Watch Paddy Ashdown Say 'Bastards' Live On The BBC Seven Times In Four Minutes

Lord Ashdown said the word "bastards" seven times in four minutes on BBC News at lunchtime on Tuesday, which must be a new record.

The former Lib Dem leader was asked by the BBC's assistant political editor Norman Smith what he thought of John Major's warning about a Labour-SNP alliance.

In a speech this morning, the former Conservative prime minister said Ed Miliband would be subject to a ''a daily dose of political blackmail'' from nationalists who would ''create merry hell".

But Ashdown said Major seemed to be forgetting his own time in office, which saw him at the mercy of his own eurosceptic backbenchers.

The Lib Dem peer repeatedly used the word "bastards" to illustrate his point. Major famously was caught referring to right-wing Tory MPs who opposed his leadership of the party in the 1990s as "bastards".
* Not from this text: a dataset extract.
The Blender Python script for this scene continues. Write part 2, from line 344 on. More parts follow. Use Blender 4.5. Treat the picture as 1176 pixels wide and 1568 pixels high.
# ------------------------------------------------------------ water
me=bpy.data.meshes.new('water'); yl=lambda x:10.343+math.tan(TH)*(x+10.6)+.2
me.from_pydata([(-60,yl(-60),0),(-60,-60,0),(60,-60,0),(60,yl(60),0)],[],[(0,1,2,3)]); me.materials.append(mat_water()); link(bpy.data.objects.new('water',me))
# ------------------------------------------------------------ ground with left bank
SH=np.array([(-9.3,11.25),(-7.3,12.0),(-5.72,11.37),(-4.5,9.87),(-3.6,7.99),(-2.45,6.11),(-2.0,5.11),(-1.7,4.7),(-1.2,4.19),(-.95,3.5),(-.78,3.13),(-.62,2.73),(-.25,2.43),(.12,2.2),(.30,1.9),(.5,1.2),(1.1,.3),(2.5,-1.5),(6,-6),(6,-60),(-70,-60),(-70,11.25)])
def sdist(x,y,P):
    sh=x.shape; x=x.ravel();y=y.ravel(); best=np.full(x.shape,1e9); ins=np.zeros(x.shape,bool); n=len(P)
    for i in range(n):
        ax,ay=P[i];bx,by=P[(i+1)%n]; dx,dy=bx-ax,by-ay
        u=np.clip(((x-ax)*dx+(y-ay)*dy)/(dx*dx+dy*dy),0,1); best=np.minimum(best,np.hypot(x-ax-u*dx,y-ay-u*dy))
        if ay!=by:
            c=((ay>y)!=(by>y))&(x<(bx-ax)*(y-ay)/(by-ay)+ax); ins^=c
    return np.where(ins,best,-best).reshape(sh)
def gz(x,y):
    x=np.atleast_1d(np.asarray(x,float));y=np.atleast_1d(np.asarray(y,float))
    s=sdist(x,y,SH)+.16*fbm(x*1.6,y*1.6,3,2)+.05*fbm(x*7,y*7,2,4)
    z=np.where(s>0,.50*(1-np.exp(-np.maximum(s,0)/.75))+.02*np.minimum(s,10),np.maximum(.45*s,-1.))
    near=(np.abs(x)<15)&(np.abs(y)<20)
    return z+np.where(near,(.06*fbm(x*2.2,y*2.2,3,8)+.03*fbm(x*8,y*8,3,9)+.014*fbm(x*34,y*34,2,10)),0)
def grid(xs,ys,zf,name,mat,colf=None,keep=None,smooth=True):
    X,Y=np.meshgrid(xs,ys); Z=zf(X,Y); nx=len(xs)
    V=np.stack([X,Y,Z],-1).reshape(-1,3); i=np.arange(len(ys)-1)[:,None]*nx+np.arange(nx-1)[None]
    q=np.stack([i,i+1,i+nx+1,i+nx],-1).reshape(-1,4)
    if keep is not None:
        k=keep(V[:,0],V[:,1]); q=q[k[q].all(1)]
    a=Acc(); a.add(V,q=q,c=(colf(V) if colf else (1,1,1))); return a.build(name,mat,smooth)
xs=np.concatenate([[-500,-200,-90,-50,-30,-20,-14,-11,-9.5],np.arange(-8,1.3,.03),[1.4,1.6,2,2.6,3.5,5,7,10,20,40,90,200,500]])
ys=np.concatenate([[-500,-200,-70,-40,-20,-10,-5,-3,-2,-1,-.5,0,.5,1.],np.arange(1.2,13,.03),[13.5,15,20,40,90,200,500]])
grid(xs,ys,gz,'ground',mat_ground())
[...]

  • "Mr Major, who had 16 bastards he called them bastards thats his word not mine, in his party."
  • "Mr Blair used the phrase about Mr Major, because of the bastards, he called him weak, weak, weak."
  • "The Conservative Party today has not 16 bastards, but 60 bastards. Right-wingers who want to do a deal with Ukip."
  • I believe we have as much to fear from the extreme right of the Conservative Party, from the 60 so called bastards, Mr Major's phrase, not mine."
  • "As the 16 bastards crucified Mr Major last time they will do exactly the same with Mr Cameron."

A few moments later, Ashdown popped up on Sky News to use the word "bastards" a couple more times.